Thursday, March 22, 2012

The rise of private power: Why we need to enlist an army of corporate diplomats

March 12, 2012
Posted on Periscope Post

By: Cari E. Guittard

Corporate diplomacy involves a unique combination of critical skillsets that are essential for effective leadership in global business.





Bill Gates, Co-chair of the Bill and Melinda Gates Foundation, attends the opening session of the Millennium Development Goals Advocacy Group Meeting. 22 September 2010. Photo credit: United Nations, New York.

I was struck this week by a pair of featured articles in this month’s Foreign Policy magazine, Inside Power, Inc and Supercitizens & Semistates by David Rothkopf, which detailed how top companies on the Forbes Global 2000 list stack up against many countries around the globe.

The massive reach, resources, and influence of the private sector – including companies and NGOs – “dwarf all but the largest governments and even wealthy governments are struggling with overwhelmed bureaucracies, budget crises, and plummeting confidence in government,” noted Rothkopf, who used statistics to help frame the imbalance of public versus private power. Some were pretty astounding. Sales revenues of Wal-Mart, the world’s largest companyare higher than the GDPs of all but 25 countries; at 2.1 million, its employees outnumber the populations of nearly 100 nations. BlackRock, the world’s largest investment manager manages $3.5 trillion in assets – greater than the national reserves of any country on the planet. In 2010, The Gates Foundation, the $33.5 billion-endowed private philanthropic organisation, distributed more money to worldwide causes than the World Health Organization had in its annual budget.

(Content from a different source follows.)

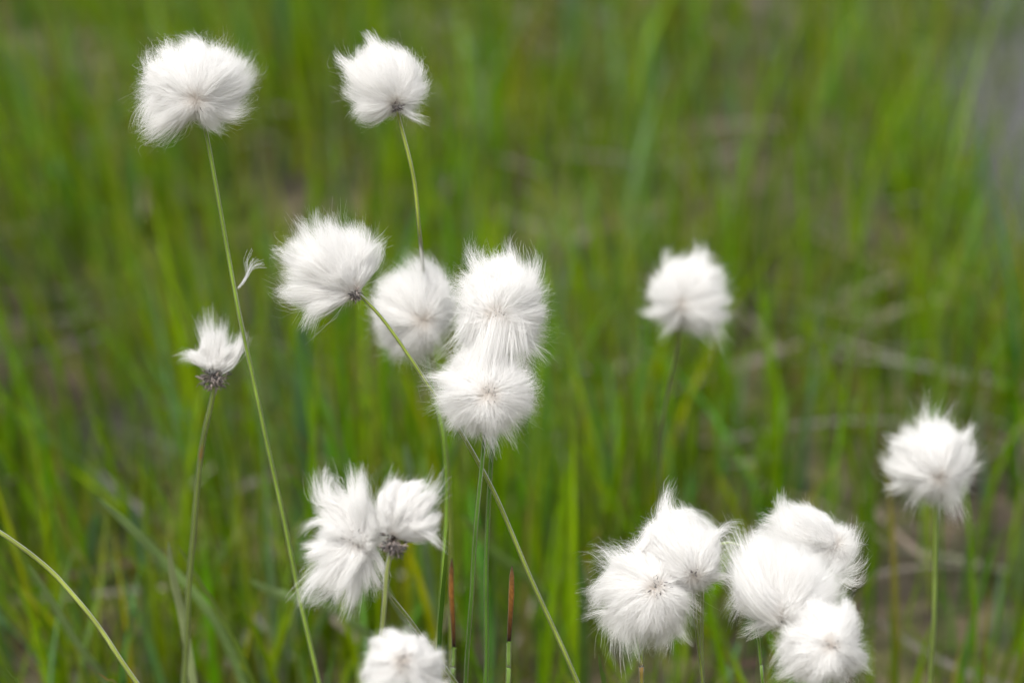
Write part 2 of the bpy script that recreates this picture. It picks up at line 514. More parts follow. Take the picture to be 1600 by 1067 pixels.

Most large, multi-national companies have their own internal foreign policies and strategies, crafted in large part to help them address geopolitical challenges, respond to crises, and navigate the web of governments, NGOs and local influencers they come into contact on a daily basis. To be successful and competitive in the long run, the private sector must manage global issues with numerous geographic and geopolitical challenges with creativity and dexterity, re-defining traditional notions of global engagement and public diplomacy along the way. A hybrid form of Smart Power on steroids.

Few companies share these internal strategies and even fewer distill out and share lessons learned publicly. Most corporate diplomats who lead much of this work do so on an ad hoc basis, under the radar, with little or no resources, training, and development. Few business schools and executive education programs offer courses in corporate diplomacy even though the nature of global business is increasingly dependent upon working effectively across sectors. Corporate diplomacy involves a unique combination of critical skillsets that are essential for effective leadership in global business. If we are ever to achieve a balance between public and private power, as Rothkopf urges, we will need private sector leadership to collectively and openly come together, recognise the critical role of corporate diplomacy and tri-sector engagement, and begin enlisting and training an army of current and future corporate diplomats. Starting Now.